In this project we took pictures of the same scene from multiple angles and recovered a transformation between the two views so that we could stitch the images together into a single mosaic. This was done by identifying corresponding points between the two images and recovering a homography that transformed points in one coordinate frame to the other. Please see the code for this project for an example of how this homography was calculated.
For the first part of the project we "rectified" single images by identifying areas of the picture that we knew were rectangular in real life but did not appear to be so in the picture because of the perspective. We then warped these pictures into a coordinate frame where the object did appear rectangular, thus "rectifying" it to a rectangular frame.

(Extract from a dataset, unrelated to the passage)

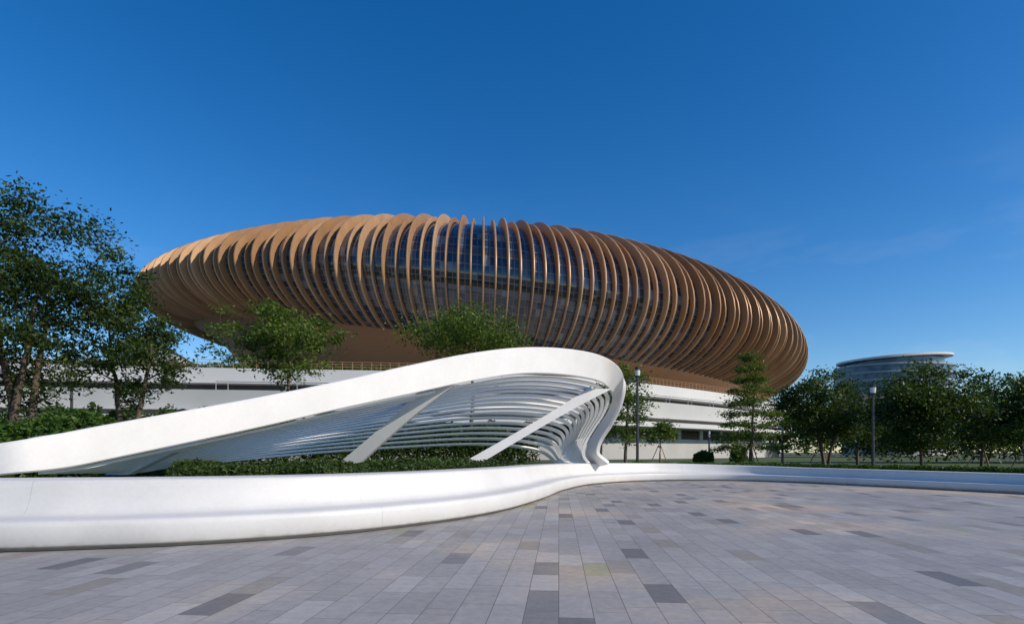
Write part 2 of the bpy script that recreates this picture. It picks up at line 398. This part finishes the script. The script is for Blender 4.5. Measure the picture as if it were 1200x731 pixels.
# ---------------------------------------------------------------- stadium
st=empty('stadium',(0,0,0))
CX,CY,RR=-10.5,199.7,100.
def surf(th,s):
    sn=math.sin(th)
    zb=24-11*sn+4.5*sn*sn; zm=34-9.3*sn+2.7*sn*sn; zt=52-2*sn-5*sn*sn
    phi=math.radians(-62+s*(62+90))
    if phi<0:
        rho=RR-22*(1-math.cos(phi)); z=zm+(zm-zb)/math.sin(math.radians(62))*math.sin(phi)
    else:
        rho=RR-44*(1-math.cos(phi)); z=zm+(zt-zm)*math.sin(phi)
    return np.array([CX+rho*math.sin(th),CY-rho*math.cos(th),z])
def fr(th,s):
    e=1e-3; p=surf(th,s); a=surf(th+e,s)-surf(th-e,s); b=surf(th,min(1,s+e))-surf(th,max(0,s-e))
    a/=np.linalg.norm(a); b/=np.linalg.norm(b); n=np.cross(a,b); n/=np.linalg.norm(n)
    return p,n,a
NR=288; g=Geo(); SS=32; rr=[]
for i in range(NR):
    th=2*math.pi*(i+.5)/NR-math.pi
    if abs(th)>math.radians(125): continue
    big=[1.0,.6][i%2]
    vv=[]
    for j in range(SS):
        s=j/(SS-1); p,nn,a=fr(th,s)
        d=(.2+1.5*big*(math.sin(math.pi*min(1,s*.93+.03))**.6)*(0.75+.4*s)); w=.07+.09*math.sin(math.pi*s)**.6
        if j==0: d=.15
        vv+=[p-nn*.4-a*w*1.2,p+nn*d-a*w,p+nn*(d+.06),p+nn*d+a*w,p-nn*.4+a*w*1.2]
    ff=grid_faces(SS,5,True)+[(0,1,2,3,4)]
    rr+=[random.random()]*len(ff)
    g.add(vv,ff)
g.obj('ribs',[M_rib],st,smooth=True,split=40,rnd=rr)
NA,NB=NR*2,40; vs=[];uv=[]
for i in range(NA+1):
    th=2*math.pi*i/NA-math.pi
    for j in range(NB+1):
        vs.append(surf(th,j/NB)); uv.append((i/NA*NR,j/NB))
m,nt,b=newmat('facade_glass')
u=N(nt,'ShaderNodeUVMap'); u.uv_map='UVMap'; sx=N(nt,'ShaderNodeSeparateXYZ'); nt.links.new(u.outputs[0],sx.inputs[0])
def near(v,mul,wd):
    q=math_(nt,'FRACT',math_(nt,'MULTIPLY',v,mul)); return math_(nt,'LESS_THAN',q,wd)
mul=math_(nt,'MAXIMUM',near(sx.outputs[0],2.0,.10),near(sx.outputs[1],26.0,.09))
fl=near(sx.outputs[1],6.5,.16)
cb=N(nt,'ShaderNodeCombineXYZ'); nt.links.new(math_(nt,'FLOOR',math_(nt,'MULTIPLY',sx.outputs[0],2.0)),cb.inputs[0]); nt.links.new(math_(nt,'FLOOR',math_(nt,'MULTIPLY',sx.outputs[1],26.0)),cb.inputs[1])
wn=N(nt,'ShaderNodeTexWhiteNoise',noise_dimensions='2D'); nt.links.new(cb.outputs[0],wn.inputs['Vector'])
pc=ramp(nt,wn.outputs['Value'],[(0,(.012,.02,.035)),(.6,(.03,.045,.07)),(.85,(.07,.09,.12)),(1,(.2,.21,.22))])
pc=mixc(nt,fl,pc,(.06,.055,.05)); pc=mixc(nt,mul,pc,(.16,.15,.14))
roofc=math_(nt,'GREATER_THAN',sx.outputs[1],.84); pc=mixc(nt,roofc,pc,(.46,.34,.23))
nt.links.new(pc,b.inputs['Base Color'])
nt.links.new(math_(nt,'MAXIMUM',math_(nt,'MULTIPLY',math_(nt,'MAXIMUM',mul,roofc),.5),.07),b.inputs['Roughness'])
b.inputs['Specular IOR Level'].default_value=1.0
mk('glazing',vs,[tuple(reversed(f)) for f in grid_faces(NA+1,NB+1)],m,st,smooth=True,uvs=uv)
vs=[];K=12
for i in range(NA+1):
    th=2*math.pi*i/NA-math.pi; p=surf(th,0)
    for j in range(K+1):
        t=j/K; rho=math.hypot(p[0]-CX,p[1]-CY)+.3; r=rho*(1-t)+66*t; z=p[2]+.1-(p[2]-10)*(t**1.6)
        vs.append((CX+r*math.sin(th),CY-r*math.cos(th),z))
mk('soffit',vs,grid_faces(NA+1,K+1),M_bowl,st,smooth=True)
vs=[(CX,CY,54)]+[tuple(surf(2*math.pi*i/96,1)) for i in range(96)]
mk('roof',vs,[(0,1+i,1+(i+1)%96) for i in range(96)],M_roof,st,smooth=True)

# ---------------------------------------------------------------- podium
pod=empty('stadium_podium',(0,0,0))
pl=crom([(-170,62),(-120,60),(-80,62),(-41,68),(-10,72),(8,77),(22,86),(42,104),(62,130),(76,165),(84,210),(80,270)],140)
tt=np.gradient(pl,axis=0); tt/=np.linalg.norm(tt,axis=1)[:,None]; on=np.stack([tt[:,1],-tt[:,0]],1)
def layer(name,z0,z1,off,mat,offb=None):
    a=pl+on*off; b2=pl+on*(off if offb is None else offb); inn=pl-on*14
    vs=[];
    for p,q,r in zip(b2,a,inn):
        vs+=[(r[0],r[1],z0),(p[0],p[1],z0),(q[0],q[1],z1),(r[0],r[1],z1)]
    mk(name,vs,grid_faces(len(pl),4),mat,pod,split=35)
layer('deck_parapet',9.9,11.7,0,M_podw)
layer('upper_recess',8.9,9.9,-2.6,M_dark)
layer('terrace_band',6.6,8.9,1.6,M_podw,offb=1.0)
layer('middle_recess',5.9,6.6,-1.5,M_conc)
layer('lower_band',5.2,5.9,2.4,M_podw)
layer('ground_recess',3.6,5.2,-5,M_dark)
layer('retaining_wall',.45,3.6,-1.0,M_conc)
vs=[];
for p in pl-on*.4: vs+=[(p[0],p[1],11.2),(p[0]*0.2+CX*.8,max(p[1],200),11.2)]
mk('deck',vs,grid_faces(len(pl),2),M_conc,pod)
g=Geo()
for i in range(0,139,1):
    for fr_ in (0,.5):
        p=(pl[i]*(1-fr_)+pl[i+1]*fr_)-on[i]*.5
        g.box((p[0],p[1],12.2),(.06,.06,1.1))
for h in (12.75,12.45,12.1):
    g.tube([( *(pl[i]-on[i]*.5),h) for i in range(140)],[.03]*140,4)
g.obj('railing',[M_bowl],pod)
g=Geo()
for i in range(40,139,3):
    p=pl[i]-on[i]*.3; g.box((p[0],p[1],4.4),(.5,.5,1.6))
    for q in (0,.5): 
        p2=(pl[i]*(1-q)+pl[i+1]*q)+on[i]*1.3; g.box((p2[0],p2[1],9.4),(.06,.06,1.0))
g.obj('columns',[M_conc],pod)
g=Geo()
g.tube([( *(pl[i]+on[i]*1.3),9.9) for i in range(40,140)],[.035]*100,4)
g.obj('terrace_handrail',[M_pole],pod)
g=Geo()
for dx,sc in ((0,.72),(13,.55)):
    x0=-68+dx; 
    v=[(x0-16*sc,105,11),(x0+14*sc,101,11),(x0+6*sc,108,24*sc+2),(x0-10*sc,118,34*sc),(x0-16*sc,112,11),(x0+14*sc,108,11),(x0+6*sc,114,24*sc+2),(x0-10*sc,124,34*sc)]
    g.add(v,[(0,1,2,3),(7,6,5,4),(1,5,6,2),(2,6,7,3),(3,7,4,0)])
g.obj('ramp_buttress',[M_conc],pod)
scatter_leaves('terrace_hedge',[tuple(p) for p in (pl-on*1.6)[25:62:4]],1.4,1.0,16000,.16,L_bright,zb=11.5)

# ---------------------------------------------------------------- distant building
ob_=empty('office_building',(0,0,0))
bx,by=201,300; 
def ell(a,b,z,k=64,tilt=0): return [(bx+a*math.cos(2*math.pi*i/k),by+b*math.sin(2*math.pi*i/k),z+tilt*math.cos(2*math.pi*i/k)) for i in range(k)]
def drum(name,a,b,z0,z1,mat,t0=0,t1=0,a2=None):
    v=ell(a,b,z0,tilt=t0)+ell(a2 or a,b,z1,tilt=t1); mk(name,v,[tuple(range(63,-1,-1)),tuple(range(64,128))]+[(i,(i+1)%64,64+(i+1)%64,64+i) for i in range(64)],mat,ob_,smooth=True,split=40)
m,nt,b=newmat('office_glass'); b.inputs['Roughness'].default_value=.12
nt.links.new(ramp(nt,noise(nt,.3,2),[(.4,(.03,.06,.09)),(.6,(.08,.13,.18))]),b.inputs['Base Color'])
M_og=m; M_slab=simple('grey_slab',(.26,.30,.34),(.32,.36,.40),.2,.5)
for k in range(10):
    z=7+k*3.9
    drum('glass_floor_%d'%k,29,21,z,z+3.1,M_og); drum('slab_%d'%k,29.4,21.4,z+3.1,z+3.9,M_slab)
drum('roof_crown',24,17,46,49.6,M_og); drum('roof_slab',28,20,49.6,50.6,M_podw,1.6,1.6)
drum('base',25,18,0,7,M_conc)

# ---------------------------------------------------------------- lamps
def lamp(px,Y,ytop,kind=0):
    x=X(px,Y); H=Z(ytop,Y)-BED; g=Geo()
    g.tube([(0,0,-.1),(0,0,.5),(0,0,H-.5)],[.11,.085,.065],10)
    g.tube([(0,0,-.1),(0,0,.18)],[.16,.16],12)
    if kind==0:
        g.tube([(0,0,H-.6),(0,0,H-.55),(0,0,H-.1),(0,0,H)],[.06,.13,.15,.16],12)
        g.tube([(0,0,H-.5),(0,0,H-.2)],[.142,.156],12,mi=1,cap=False)
        for s in (1,-1): g.box((s*.22,0,H-.75),(.35,.08,.05)); 
        for s in (1,-1): g.box((s*.45,0,H-.72),(.22,.2,.12)); 
        for s in (1,-1): g.box((s*.45,0,H-.79),(.18,.16,.02),mi=1)
    else:
        g.tube([(0,0,H-.5),(0,0,H)],[.09,.09],12,mi=1); g.tube([(0,0,H),(0,0,H+.06)],[.11,.11],12)
    ob=g.obj('street_lamp',[M_pole,M_lens]); ob.location=(x,Y,BED)
lamp(747,33,430); lamp(1023,32,450); lamp(917,42,500,1); lamp(831,50,505,1); lamp(84,30,436)

def stakes(px,Y):
    g=Geo(); 
    for k in range(3):
        a=k*2.094+.4; g.tube([(math.cos(a)*.8,math.sin(a)*.8,0),(math.cos(a)*.08,math.sin(a)*.08,1.6)],[.035,.03],6)
    g.tube([(-.12,-.12,1.45),(.12,.12,1.45)],[.06,.06],6)
    ob=g.obj('tree_stakes',[M_timber]); ob.location=(X(px,Y),Y,BED)
for px,Y in ((880,38),(962,40),(1150,40),(1205,34),(773,45)): stakes(px,Y)

# ---------------------------------------------------------------- light
EL=math.radians(31); AZ=math.radians(114)
w=bpy.data.worlds.new('World'); scene.world=w; w.use_nodes=True; nt=w.node_tree
bg=nt.nodes['Background']; sk=N(nt,'ShaderNodeTexSky'); sk.sky_type='NISHITA'; sk.sun_disc=False
sk.sun_elevation=EL; sk.sun_rotation=AZ; sk.air_density=1.0; sk.dust_density=.3; sk.ozone_density=3.5
hs=N(nt,'ShaderNodeHueSaturation'); hs.inputs['Saturation'].default_value=1.36; hs.inputs['Hue'].default_value=.506; nt.links.new(sk.outputs[0],hs.inputs['Color'])
tc=N(nt,'ShaderNodeTexCoord'); mp=N(nt,'ShaderNodeMapping'); mp.inputs['Scale'].default_value=(1.6,1.6,5.5); mp.inputs['Rotation'].default_value=(0,.25,0)
nt.links.new(tc.outputs['Generated'],mp.inputs[0])
cn=ramp(nt,noise(nt,2.2,8,.6,mp.outputs[0]),[(.50,(0,0,0)),(.78,(1,1,1))])
sx=N(nt,'ShaderNodeSeparateXYZ'); nt.links.new(tc.outputs['Generated'],sx.inputs[0])
low=ramp(nt,sx.outputs[2],[(.0,(1,1,1)),(.14,(.7,.7,.7)),(.42,(0,0,0))])
cf=math_(nt,'MULTIPLY',math_(nt,'MULTIPLY',cn,low),.3)
nt.links.new(mixc(nt,cf,hs.outputs[0],(5.2,5.8,6.6)),bg.inputs[0]); bg.inputs[1].default_value=.14
sd=bpy.data.lights.new('sun','SUN'); sd.energy=4.2; sd.angle=math.radians(.5); sd.color=(1,.89,.74)
so=link(bpy.data.objects.new('sun',sd))
dv=Vector((math.sin(AZ)*math.cos(EL),math.cos(AZ)*math.cos(EL),math.sin(EL)))
so.rotation_euler=dv.to_track_quat('Z','Y').to_euler()
scene.view_settings.view_transform='Standard'; scene.view_settings.look='None'; scene.view_settings.exposure=0
cam=bpy.data.cameras.new('camera'); co=link(bpy.data.objects.new('camera',cam)); scene.camera=co
co.location=(0,0,EYE); co.rotation_euler=(math.radians(90),0,0); cam.sensor_width=36; cam.lens=20.01; cam.shift_y=.137; cam.clip_end=9000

Two examples of this - a window and a poster - are included below
the rectified version, with the window now rectangular:
the rectified version, with the poster now rectangular:
For the next part we stitched together multiple images taken at different angles into a single coherent image. This was challenging because modern cameras automatically change the focus and exposure according to the environmental condiditons so it was difficult to get two images in which the lighting and other conditions matched up well. We partially ameliorated this issue by performing a blending of the images so that the seam between them did not appear as prominent but it did not always work correctly. Included below are the source images and resulting blended mosaics for three examples, showing that blending does not always work correctly.
For the next part of the project we wanted to extract matching points between the pictures and find a warping homography automatically, instead of manually defining point correspondences. To do this we used the harris corner feature to find features that potentially matched between the two pictures. We then used RANSAC to sample from the potentially matching features and compute a homography warping images in one coordinate frame to the other.

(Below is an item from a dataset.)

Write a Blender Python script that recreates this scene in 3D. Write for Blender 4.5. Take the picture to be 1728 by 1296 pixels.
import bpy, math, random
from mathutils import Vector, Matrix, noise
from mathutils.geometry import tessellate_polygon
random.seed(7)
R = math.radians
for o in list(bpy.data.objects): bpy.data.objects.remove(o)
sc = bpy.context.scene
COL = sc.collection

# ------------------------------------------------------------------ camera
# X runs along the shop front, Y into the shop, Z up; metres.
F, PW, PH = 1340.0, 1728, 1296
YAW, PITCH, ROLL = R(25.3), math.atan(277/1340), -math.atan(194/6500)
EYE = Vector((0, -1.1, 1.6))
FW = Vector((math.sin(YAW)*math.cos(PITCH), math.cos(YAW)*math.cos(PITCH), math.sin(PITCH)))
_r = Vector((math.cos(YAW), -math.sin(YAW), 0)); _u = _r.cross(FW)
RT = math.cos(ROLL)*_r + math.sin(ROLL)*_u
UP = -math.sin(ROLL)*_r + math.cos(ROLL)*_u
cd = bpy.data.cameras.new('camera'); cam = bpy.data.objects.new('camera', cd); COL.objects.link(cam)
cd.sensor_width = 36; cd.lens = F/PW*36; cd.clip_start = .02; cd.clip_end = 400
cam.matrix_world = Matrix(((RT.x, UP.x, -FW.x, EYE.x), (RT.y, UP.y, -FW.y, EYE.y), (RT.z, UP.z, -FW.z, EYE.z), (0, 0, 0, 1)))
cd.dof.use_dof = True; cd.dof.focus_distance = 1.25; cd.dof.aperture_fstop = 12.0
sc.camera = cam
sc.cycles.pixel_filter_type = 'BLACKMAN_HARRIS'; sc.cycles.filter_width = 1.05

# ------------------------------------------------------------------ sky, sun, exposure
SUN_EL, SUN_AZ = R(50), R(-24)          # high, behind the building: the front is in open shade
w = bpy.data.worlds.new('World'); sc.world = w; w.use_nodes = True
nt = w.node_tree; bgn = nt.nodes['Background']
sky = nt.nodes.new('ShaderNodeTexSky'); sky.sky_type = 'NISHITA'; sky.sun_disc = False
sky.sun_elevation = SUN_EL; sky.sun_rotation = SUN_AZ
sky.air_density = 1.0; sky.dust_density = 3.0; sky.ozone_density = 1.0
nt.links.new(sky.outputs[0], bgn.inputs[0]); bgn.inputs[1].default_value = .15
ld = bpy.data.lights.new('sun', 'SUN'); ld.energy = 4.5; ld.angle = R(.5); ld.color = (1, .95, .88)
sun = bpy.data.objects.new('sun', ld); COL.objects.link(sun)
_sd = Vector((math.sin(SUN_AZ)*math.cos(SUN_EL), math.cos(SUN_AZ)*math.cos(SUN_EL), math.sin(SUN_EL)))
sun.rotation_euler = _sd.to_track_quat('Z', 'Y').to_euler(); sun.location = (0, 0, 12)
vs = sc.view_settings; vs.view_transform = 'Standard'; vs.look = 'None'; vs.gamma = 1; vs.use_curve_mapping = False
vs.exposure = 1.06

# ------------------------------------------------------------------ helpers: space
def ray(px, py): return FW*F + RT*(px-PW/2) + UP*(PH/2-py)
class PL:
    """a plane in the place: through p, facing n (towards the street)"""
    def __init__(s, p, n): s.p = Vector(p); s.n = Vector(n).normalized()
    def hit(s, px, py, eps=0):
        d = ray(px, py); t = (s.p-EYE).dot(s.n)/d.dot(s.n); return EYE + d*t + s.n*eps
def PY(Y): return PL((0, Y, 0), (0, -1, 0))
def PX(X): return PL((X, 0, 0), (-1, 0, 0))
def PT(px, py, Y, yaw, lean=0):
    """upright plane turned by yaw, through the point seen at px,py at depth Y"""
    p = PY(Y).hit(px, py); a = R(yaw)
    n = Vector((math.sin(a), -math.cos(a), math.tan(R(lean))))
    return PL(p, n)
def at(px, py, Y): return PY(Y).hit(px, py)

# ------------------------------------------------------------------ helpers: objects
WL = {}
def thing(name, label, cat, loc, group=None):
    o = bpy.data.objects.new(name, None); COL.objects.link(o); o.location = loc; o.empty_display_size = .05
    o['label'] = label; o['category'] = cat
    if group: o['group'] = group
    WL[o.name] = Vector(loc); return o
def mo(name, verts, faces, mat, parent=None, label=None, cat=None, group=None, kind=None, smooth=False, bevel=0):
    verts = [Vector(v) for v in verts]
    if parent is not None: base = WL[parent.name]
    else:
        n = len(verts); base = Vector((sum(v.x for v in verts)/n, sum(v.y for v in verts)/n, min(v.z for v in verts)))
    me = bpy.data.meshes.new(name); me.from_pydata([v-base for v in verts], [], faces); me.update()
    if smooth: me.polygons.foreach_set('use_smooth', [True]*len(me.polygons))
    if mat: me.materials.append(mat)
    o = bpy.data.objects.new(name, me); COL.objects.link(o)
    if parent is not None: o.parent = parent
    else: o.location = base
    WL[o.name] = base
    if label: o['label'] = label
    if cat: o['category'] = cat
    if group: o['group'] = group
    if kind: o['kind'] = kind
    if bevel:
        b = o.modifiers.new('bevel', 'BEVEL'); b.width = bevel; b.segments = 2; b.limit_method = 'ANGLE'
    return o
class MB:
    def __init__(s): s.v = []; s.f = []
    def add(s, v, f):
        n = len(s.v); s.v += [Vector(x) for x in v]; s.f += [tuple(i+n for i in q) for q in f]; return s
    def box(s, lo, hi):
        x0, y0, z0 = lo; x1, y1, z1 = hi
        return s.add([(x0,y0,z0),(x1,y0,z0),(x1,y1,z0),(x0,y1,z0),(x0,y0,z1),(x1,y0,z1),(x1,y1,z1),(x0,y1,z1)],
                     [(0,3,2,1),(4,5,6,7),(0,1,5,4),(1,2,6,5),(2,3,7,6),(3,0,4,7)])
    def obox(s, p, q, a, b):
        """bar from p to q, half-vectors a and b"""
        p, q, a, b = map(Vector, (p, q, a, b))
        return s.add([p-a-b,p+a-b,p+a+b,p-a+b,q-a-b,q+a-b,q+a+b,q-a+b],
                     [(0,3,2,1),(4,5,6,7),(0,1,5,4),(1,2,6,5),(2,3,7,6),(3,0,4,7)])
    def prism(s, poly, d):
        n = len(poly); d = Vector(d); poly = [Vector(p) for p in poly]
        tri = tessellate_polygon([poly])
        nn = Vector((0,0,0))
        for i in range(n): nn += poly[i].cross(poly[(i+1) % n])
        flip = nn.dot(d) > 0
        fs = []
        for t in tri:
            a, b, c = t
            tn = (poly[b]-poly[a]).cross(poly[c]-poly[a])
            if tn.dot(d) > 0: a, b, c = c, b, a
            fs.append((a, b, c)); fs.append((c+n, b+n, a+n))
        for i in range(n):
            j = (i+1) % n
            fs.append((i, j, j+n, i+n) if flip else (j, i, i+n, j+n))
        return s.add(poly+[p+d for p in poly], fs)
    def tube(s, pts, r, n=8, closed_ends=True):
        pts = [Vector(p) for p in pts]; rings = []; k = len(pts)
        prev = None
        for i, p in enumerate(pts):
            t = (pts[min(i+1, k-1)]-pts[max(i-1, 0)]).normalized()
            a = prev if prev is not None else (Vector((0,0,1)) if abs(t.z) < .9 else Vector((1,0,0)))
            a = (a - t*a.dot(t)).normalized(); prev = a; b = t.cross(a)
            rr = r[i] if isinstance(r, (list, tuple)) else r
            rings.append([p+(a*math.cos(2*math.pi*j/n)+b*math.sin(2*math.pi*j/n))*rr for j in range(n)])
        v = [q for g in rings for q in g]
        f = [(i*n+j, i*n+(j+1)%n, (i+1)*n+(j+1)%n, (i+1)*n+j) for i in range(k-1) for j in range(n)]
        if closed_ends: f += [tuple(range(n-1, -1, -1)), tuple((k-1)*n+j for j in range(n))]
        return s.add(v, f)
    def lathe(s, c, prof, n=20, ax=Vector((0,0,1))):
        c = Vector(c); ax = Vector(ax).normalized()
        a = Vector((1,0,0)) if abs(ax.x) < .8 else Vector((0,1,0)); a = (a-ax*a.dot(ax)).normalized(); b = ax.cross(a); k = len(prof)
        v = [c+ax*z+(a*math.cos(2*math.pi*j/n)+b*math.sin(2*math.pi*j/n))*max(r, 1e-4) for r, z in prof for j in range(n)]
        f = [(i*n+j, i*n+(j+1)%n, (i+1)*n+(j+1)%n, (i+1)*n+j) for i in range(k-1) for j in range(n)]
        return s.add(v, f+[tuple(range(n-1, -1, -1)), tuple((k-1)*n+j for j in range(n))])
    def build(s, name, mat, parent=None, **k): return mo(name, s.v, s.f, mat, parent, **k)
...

I used the provided sample code to extract harris corners from the images, with a sigma of 5 and the min distance set to 10. Inlcuded below is a picture of the raw harris corners for the left image in the plant mosaic above. Below that is an example of the harris corners after ANMS. Also included below that is the strongest harris corners in the same image. We can see that ANMS spreads the points better along all parts of the image, particularly visible on the sidewalk between the plants and the fence.
After pruning the number of harris corners down to a reasonable number I extracted 8x8 patches surrounding each corner and stored them for the left and right images in the mosaic.
I used the extracted features from each image and a similarity metric to find matching feature descriptors among the two images. To ensure that the features were a good match I used the thresholding technique described in the paper in the provided spec: for each feature descriptor I found the ratio of the similarity score between it and it's closest neighbor over the similarity score with the second closest neighbor. This ensured that the matches were "good" and were not a coincidence. Included below is a visualization of the matching features for the two images. (Thanks Ajay for the visualization code!)
After finding the matching coordinates between the images, we proceeded to estimate a homography between the two using RANSAC. In RANSAC we first choose four points from the matching sets, use them to estimate the homography, and then calculate the number of points that "agree" with this homography. This procedure is then repeated for a number of iterations, replacing the current estimate of the homography if it produces a mosaic with more pixels that "agree". In this way we can run RANSAC for a number of iterations and find a good homography with high probability even if some of the matching points are not actually matching
as can be seen when comparing this automatically produced mosaic with the one produced manually above, the RANSAC step clearly does not work well in my implementation. It seems to find a homography that puts the right picture in roughly the right place but a little off horizontally.
I greatly enjoyed this project, as it showed me how much processing goes on when I take a panorama with my phone. Although I wasn't able to get all of the parts working correctly I still liked understanding all the concepts and seeing the intermediate results. The coolest thing I learned from this project was definitely how to use a homography to warp the perspective of an image, which was used really well in the rectification step.